Enlarge / Activision Blizzard CEO Bobby Kotick. (credit: Flickr / Bobby Kotick)

A group of Activision Blizzard employees staged a walkout and demanded the resignation of CEO Bobby Kotick Tuesday, in response to a bombshell Wall Street Journal report alleging Kotick failed to act decisively or inform his board of directors of widespread abuse allegations within the company.

The WSJ story is the result of months of reporting and says that Activision has received more than 500 claims of “harassment, sexual assault, bullying, pay disparities, and other issues” just in the few months since the state of California brought a lawsuit against the company over such problems. Many of those reports stem from heavy drinking at company-sponsored events, according to the Journal, including the alleged rape of one employee at the hands of Sledgehammer Games supervisor Javier Panameno (who was later fired after an internal investigation, and who has now resigned from his subsequent employer Zynga). This follows on broadly similar reports of drunken misconduct stemming from a booze-filled “Cosby suite” at BlizzCon 2013.

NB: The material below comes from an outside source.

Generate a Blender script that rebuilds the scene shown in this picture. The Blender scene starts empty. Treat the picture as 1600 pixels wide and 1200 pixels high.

The Journal report also adds new context to the sudden departure of former Blizzard co-chief Jennifer Oneal, who announced she was leaving the company earlier this month, just three months after being promoted to help fill the role of former President J. Allen Brack. Oneal reportedly complained to a company lawyer of previous sexual harassment she suffered at the company, pay disparities with her Blizzard co-chief Mike Ybarra, and a lack of faith that the company’s executive leadership could change its culture. “I have been tokenized, marginalized, and discriminated against,” Oneal reportedly wrote.